◆ Raw records
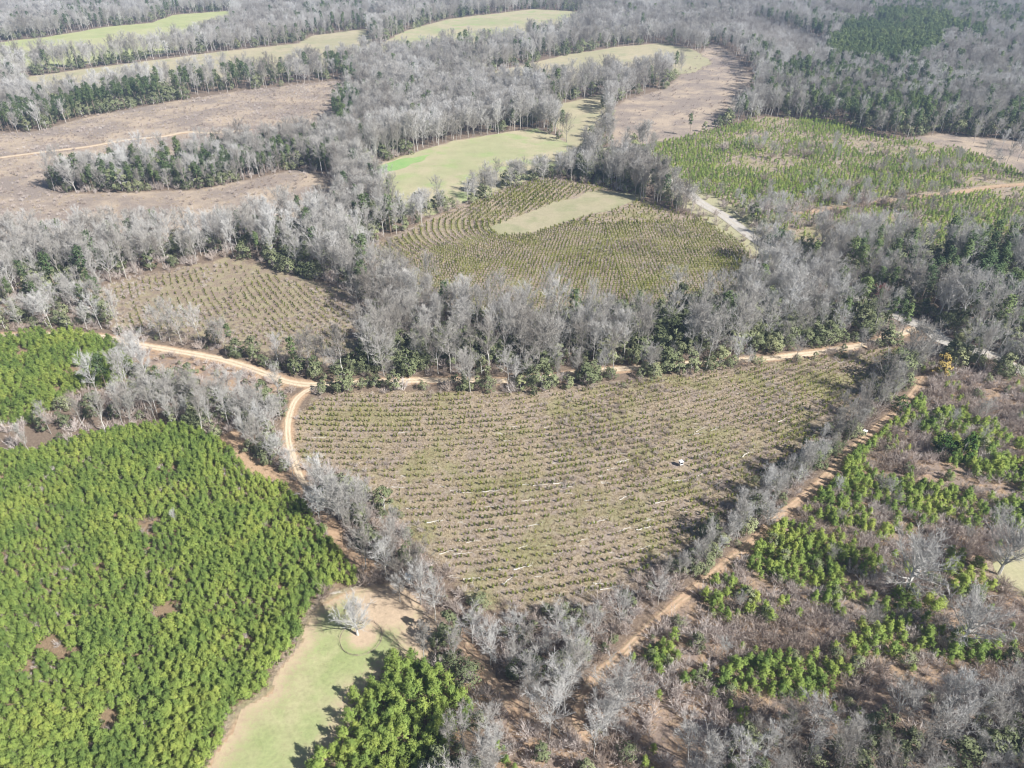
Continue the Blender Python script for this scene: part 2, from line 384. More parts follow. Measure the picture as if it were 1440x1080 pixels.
add_kind('bare_tree', [gen_bare(11 + i, H=[15, 16.5, 14, 16, 13.5, 17][i], R0=[4.6, 4.1, 5.0, 3.8, 4.3, 4.7][i], base=[.26, .34, .22, .38, .24, .32][i], n1=15, twig=1.15, tw=.06, tr=.17) for i in range(6)], M_bark, M_twig)
add_kind('spreading_tree', [gen_bare(41 + i, H=[13, 12.5, 12.5][i], R0=[6.4, 7.6, 8.4][i], base=[.2, .14, .16][i], n1=[22, 24, 24][i], twig=1.25, tw=.062, elr=[(30, 70), (20, 62), (16, 58)][i], tr=.36, n2=9) for i in range(3)], M_pale, M_twig2)
add_kind('slender_tree', [gen_bare(51 + i, H=15, R0=2.3, base=.35, n1=15, twig=.95, tw=.06, elr=(50, 75), tr=.15, n2=3) for i in range(3)], M_bark, M_twig)
add_kind('bare_shrub', [(None, gen_brush(61 + i)) for i in range(4)], None, M_brush)
add_kind('young_pine', [gen_pine_young(71 + i) for i in range(5)], M_pbark, M_yp, True)
add_kind('pine_tree', [gen_pine_tall(81 + i, Rr=[2.8, 3.3, 2.4][i]) for i in range(3)], M_pbark, M_mp, True)
add_kind('evergreen_tree', [gen_ever(91 + i, H=[6, 7, 5, 6][i], Rr=[2.3, 2.1, 2.5, 2.6][i]) for i in range(4)], M_bark, M_ev, True)
add_kind('pine_seedling', [(None, gen_seedling(101 + i)) for i in range(4)], None, M_sd, True)
add_kind('grass_tuft', [(None, gen_tuft(111 + i)) for i in range(3)], None, M_straw)

rs = np.random.RandomState(3)
def put(kind, X, Y, S, tilt=.03):
    X = np.atleast_1d(X); n = len(X)
    if n == 0: return
    K = KIND[kind]
    rot = np.stack([rs.normal(size=n) * tilt, rs.normal(size=n) * tilt, rs.uniform(0, 6.283, n)], 1)
    K['items'].append(np.column_stack([X, np.atleast_1d(Y), np.broadcast_to(S, n), rot, rs.randint(0, K['n'], n)]))

def grid(x0, x1, y0, y1, sp, jit=.45):
    nx = int((x1 - x0) / sp) + 1; ny = int((y1 - y0) / sp) + 1
    X, Y = np.meshgrid(x0 + sp * np.arange(nx), y0 + sp * np.arange(ny)); X[1::2] += sp / 2
    return (X + rs.uniform(-jit, jit, X.shape) * sp).ravel(), (Y + rs.uniform(-jit, jit, Y.shape) * sp).ravel()
def zgrid(n, sp, jit=.45):
    P = Z[n]; X, Y = grid(P[:, 0].min(), P[:, 0].max(), P[:, 1].min(), P[:, 1].max(), sp, jit)
    k = inside(P, X, Y); return X[k], Y[k]
def wedge(X, Y, near=38, pad=45):
    """what the photograph could plausibly see: the view's own wedge of land plus a margin"""
    return (Y > near) & (np.abs(X) < 70 + pad + .66 * np.maximum(Y - 30, 0))
# ------------------------------------------------------------------ woodland
RW0 = GP([(588, 306), (640, 288), (700, 268), (770, 249)])
X, Y = grid(-900, 900, 30, 560, 4.2)
k = wedge(X, Y) & ~in_any(OPEN, X, Y) & (road_dist(X, Y) > 1.6) & (segdist(RW0, X, Y, False) > 13) & ~((Y > 262) & (road_dist(X, Y, ['county_road']) < 6)); X, Y = X[k], Y[k]
def woods(X, Y, far):
    px, py = PX(X, Y)
    n = len(X); u = rs.rand(n); gr = fbm(X, Y, 60, 1); pn = fbm(X, Y, 90, 5)
    right = np.clip((px - 900) / 300, 0, 1) * ((py < 300) | (px > 1180)) * (py < 500)
    pine_p = np.clip((pn - .52) * 2.2, 0, .7) * (.35 + .65 * right) * (1. if far else .7) + .03 + .14 * right * (py > 60) + .05 * right
    # the belt behind the left clearcut and the spit hold planted pines along their near edge
    pine_p = np.where((py > 330) & (py < 560) & (px > 480) & (px < 1180), pine_p * .3, pine_p)
    belt = (py > 95) & (py < 200) & (px < 500); e = -sdf(Z['clearcut_left'], X, Y)
    pine_p = np.where(belt & (e < 30), .42, pine_p)
    pine_p = np.where((px < 520) & (py > 250) & (py < 470), pine_p * .5 + .06, pine_p)
    g2 = fbm(X, Y, 17, 77); ev_p = np.clip(.28 + (gr - .42) * 1.1 + (g2 - .5) * 1.3, .08, .85) * (.75 if far else .95)
    ev_p = np.where(far & (px > 900) & (py < 110), ev_p * .45, ev_p)
    ispine = u < pine_p; isev = (~ispine) & (u < pine_p + ev_p); isb = ~ispine & ~isev
    h = (.78 + .40 * rs.rand(n)) * (.80 + .32 * vnoise(X, Y, 35, 9)) * np.where((px < 480) & (py > 420), .78, 1.)
    sm = 1.12 if far else 1.0
    put('pine_tree', X[ispine], Y[ispine], (h[ispine] * .88) * sm)
    put('evergreen_tree', X[isev], Y[isev], h[isev] * rs.uniform(.95, 1.75, isev.sum()) * sm)
    sl2 = isb & (rs.rand(n) < (.12 if far else .34)); isb &= ~sl2; put('slender_tree', X[sl2], Y[sl2], h[sl2] * 1.08 * sm, .05)
    put('bare_tree', X[isb], Y[isb], h[isb] * sm, .05)
DRY = GP([(150, 1400), (270, 1110), (330, 990), (420, 860), (520, 905), (500, 985), (462, 1100), (462, 1400)])
edge = np.full(len(X), 1e9)
for nme in ('field_main', 'scrub', 'stand_left', 'lawn'): edge = np.minimum(edge, segdist(Z[nme], X, Y))
px, py = PX(X, Y)
# foreground belts are made of smaller, more open trees
near = (py > 560)
X2, Y2 = grid(-110, 230, 34, 190, 3.3); k = wedge(X2, Y2) & ~in_any(OPEN, X2, Y2) & (road_dist(X2, Y2) > 1.0) & (PX(X2, Y2)[1] > 560) & ~inside(DRY, X2, Y2); X2, Y2 = X2[k], Y2[k]; u = fbm(X2, Y2, 12, 50) + .25 * rs.rand(len(X2)) + .1; fd = segdist(Z['field_main'], X2, Y2); q1, q2 = PX(X2, Y2); gd = (fd > np.where((q1 > 620) & (q1 < 930), 9, np.where(q1 >= 930, 3., 3.))) & (u > np.where((PX(X2, Y2)[0] > 880) & (PX(X2, Y2)[1] < 830), .2, .36)); X2, Y2 = X2[gd], Y2[gd]
woods(X[~near], Y[~near], False)
Xn, Yn = X2, Y2; u = rs.rand(len(Xn)); pn_, qn_ = PX(Xn, Yn)
rightbelt = (pn_ > 900) & (qn_ < 830)
sl_ = u < np.where(rightbelt, .5, .25)
evn = (~sl_) & (u > np.where(qn_ > 900, .60, .74)); bn = ~sl_ & ~evn
put('slender_tree', Xn[sl_], Yn[sl_], rs.uniform(.5, .85, sl_.sum()), .08)
put('evergreen_tree', Xn[evn], Yn[evn], rs.uniform(.55, 1.35, evn.sum()))
put('bare_tree', Xn[bn], Yn[bn], np.where(rightbelt[bn], .5, .66) * rs.uniform(.7, 1.2, bn.sum()), .07)
RW = GP([(560, 305), (588, 308), (640, 288), (700, 268), (760, 249), (830, 236)])
for i in range(len(RW) - 1):
    L = np.hypot(*(RW[i + 1] - RW[i])); k = int(L / 1.7); q = RW[i] + (RW[i + 1] - RW[i]) * rs.rand(k)[:, None] + rs.normal(size=(k, 2)) * np.array([2.2, 4.5]); u = rs.rand(k)
    a = u < .62; put('bare_tree', q[a, 0], q[a, 1], rs.uniform(.6, .85, a.sum())); put('evergreen_tree', q[~a, 0], q[~a, 1], rs.uniform(.7, 1.7, (~a).sum()))
# the pale tree line between the triangular field and the red trail
TL = GP([(1300, 505), (1282, 528), (1250, 560), (1205, 592), (1165, 630), (1125, 668), (1085, 702), (1040, 742), (990, 785), (950, 812)])
for i in range(len(TL) - 1):
    L = np.hypot(*(TL[i + 1] - TL[i])); k = int(L / .62); q = TL[i] + (TL[i + 1] - TL[i]) * rs.rand(k)[:, None] + rs.normal(size=(k, 2)) * 1.7
    q = q[(road_dist(q[:, 0], q[:, 1], ['trail']) > .9)]; u = rs.rand(len(q)); a = u < .34; b = (u > .34) & (u < .52); c_ = (u > .52) & (u < .78)
    put('slender_tree', q[a, 0], q[a, 1], rs.uniform(.36, .66, a.sum()), .09); put('bare_tree', q[b, 0], q[b, 1], rs.uniform(.28, .48, b.sum()), .08)
    put('evergreen_tree', q[c_, 0], q[c_, 1], rs.uniform(.3, .75, c_.sum())); d_ = u > .78; put('bare_shrub', q[d_, 0], q[d_, 1], rs.uniform(.7, 1.5, d_.sum()))
X, Y = grid(-60, 130, 60, 190, 2.1); fd = -sdf(Z['field_main'], X, Y); k = (fd > .5) & (fd < 15) & (road_dist(X, Y) > .4) & ~in_any(['stand_left', 'lawn', 'scrub', 'dirt_glade'], X, Y) & (PX(X, Y)[1] > 600); X, Y = X[k], Y[k]; u = rs.rand(len(X))
put('bare_shrub', X[u < .55], Y[u < .55], rs.uniform(.5, 1.25, (u < .55).sum())); put('evergreen_tree', X[u > .8], Y[u > .8], rs.uniform(.25, .6, (u > .8).sum()))
# understorey of evergreens and leafless brush below the near woods
X, Y = grid(-420, 520, 38, 420, 3.4)
k = wedge(X, Y) & ~in_any(OPEN, X, Y) & ~inside(DRY, X, Y) & (road_dist(X, Y) > 1.2); X, Y = X[k], Y[k]; px, py = PX(X, Y)
gr = fbm(X, Y, 30, 2); front = segdist(Z['field_main'], X, Y)
p_ev = np.clip((gr - .38) * 2.2, .03, 1) * .6 + np.where((front < 30) & (py < 560), .45, 0)
u = rs.rand(len(X)); a = u < p_ev; b = (~a) & (u < p_ev + .5)
put('evergreen_tree', X[a], Y[a], rs.uniform(.4, 1.05, a.sum()) * np.where(front[a] < 30, 1.25, 1))
put('bare_shrub', X[b], Y[b], rs.uniform(.8, 1.6, b.sum()))
# distant woods
X, Y = grid(-1150, 1150, 560, 1420, 6.3)
k = wedge(X, Y) & ~in_any(OPEN, X, Y) & (road_dist(X, Y) > 1.6); X, Y = X[k], Y[k]
woods(X, Y, True)
for nme, kd, sp, s0, s1 in (('pines_far', 'pine_tree', 5.0, .9, 1.1), ('pines_far_b', 'pine_tree', 6, .9, 1.15), ('saplings', 'bare_tree', 4.2, .38, .55), ('spit', 'pine_tree', 4.2, .5, .8)):
    X, Y = zgrid(nme, sp); put(kd, X, Y, rs.uniform(s0, s1, len(X)))
X, Y = zgrid('spit', 5.0); k = rs.rand(len(X)) < .7; put('bare_tree', X[k], Y[k], rs.uniform(.6, .8, k.sum()))

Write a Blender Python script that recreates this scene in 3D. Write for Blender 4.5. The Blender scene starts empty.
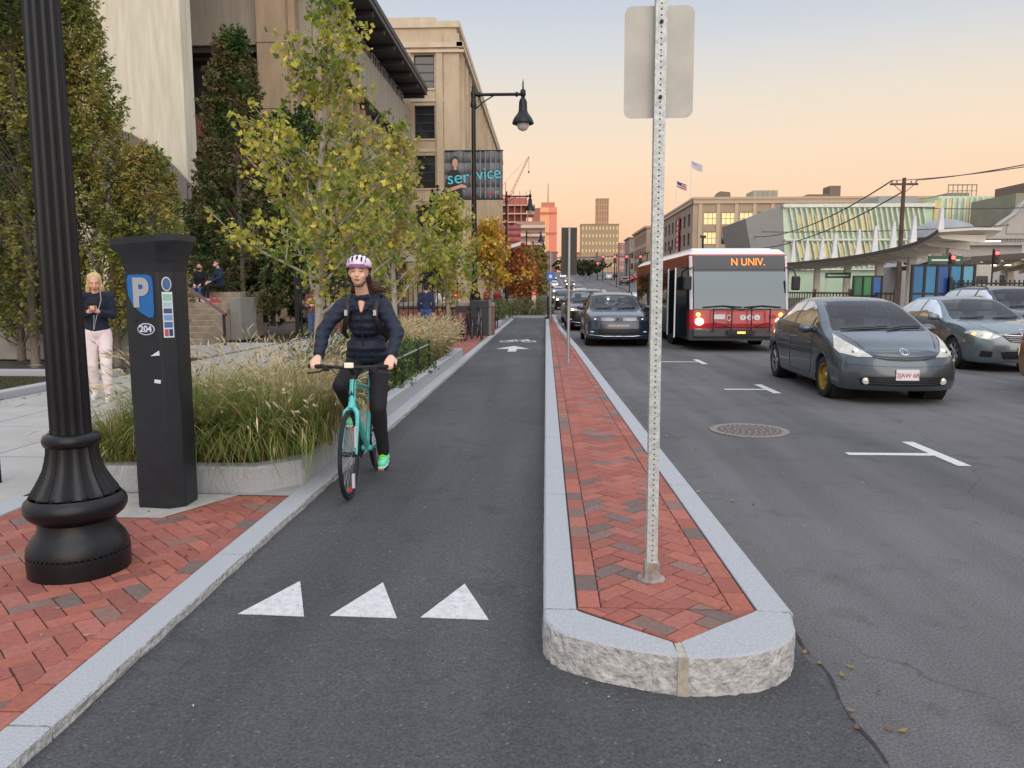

◆ What to do
Every line in the data above that contains "script" needs to be copied.

◆ Answer in full
Continue the Blender Python script for this scene: part 2, from line 384. More parts follow. Measure the picture as if it were 1440x1080 pixels.
Write a Blender Python script that recreates this scene in 3D. Write for Blender 4.5. The Blender scene starts empty.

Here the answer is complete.